The most common cause on a fresh install is a port conflict — something else is on 5432.


Useful Commands

TaskCommand
Start PostgreSQLsudo systemctl start postgresql@18-main
Stop PostgreSQLsudo systemctl stop postgresql@18-main
Restart PostgreSQLsudo systemctl restart postgresql@18-main
Reload config (no downtime)sudo systemctl reload postgresql@18-main
Check statussudo systemctl status postgresql@18-main
List clusterspg_lsclusters
Connect as postgressudo -u postgres psql
Connect as app user (TCP)psql -h 127.0.0.1 -U myuser -d mydb
View active connectionsSELECT * FROM pg_stat_activity;
Config directory/etc/postgresql/18/main/
Data directory/var/lib/postgresql/18/main/
Log file/var/log/postgresql/postgresql-18-main.log

Conclusion

The PGDG script does the hard work — one command and you have a current, maintained PostgreSQL 18 instead of whatever Ubuntu decided to freeze years ago. What turns a running database into one you would actually trust with production data is everything after that: scram-sha-256 authentication everywhere, a dedicated application user with scoped grants, connection limits that cannot bring the server down, and remote access locked to the specific IP that needs it rather than the whole internet.
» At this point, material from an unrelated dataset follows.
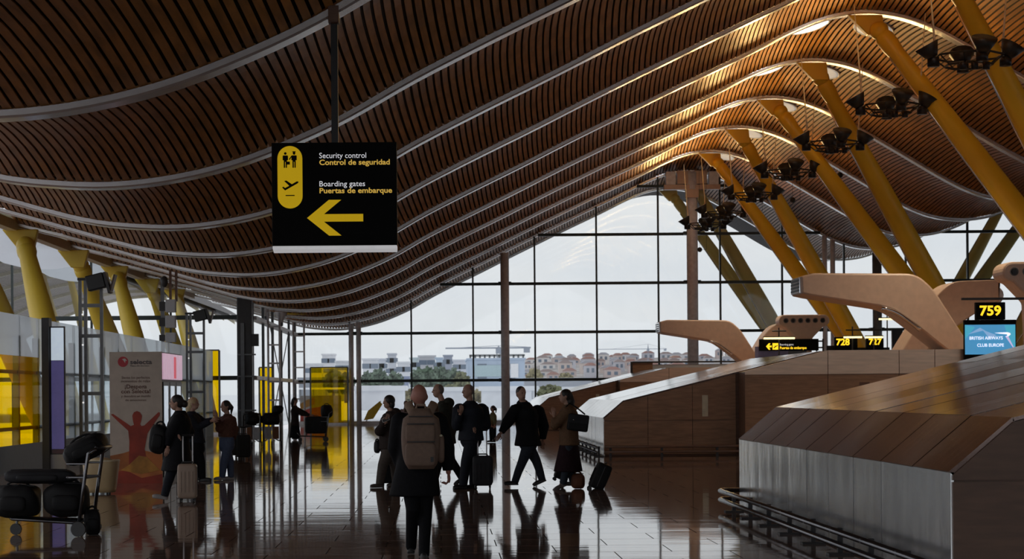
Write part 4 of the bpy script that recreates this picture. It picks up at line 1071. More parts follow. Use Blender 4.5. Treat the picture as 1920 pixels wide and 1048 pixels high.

PostgreSQL is conservative by default and loud when you get it wrong — lean on that. The logs are clear, pg_stat_activity shows you exactly what is connected, and pg_hba.conf gives you precise control over who can reach what. Get those three things right and the database becomes the boring, reliable part of your stack — which is the only acceptable outcome.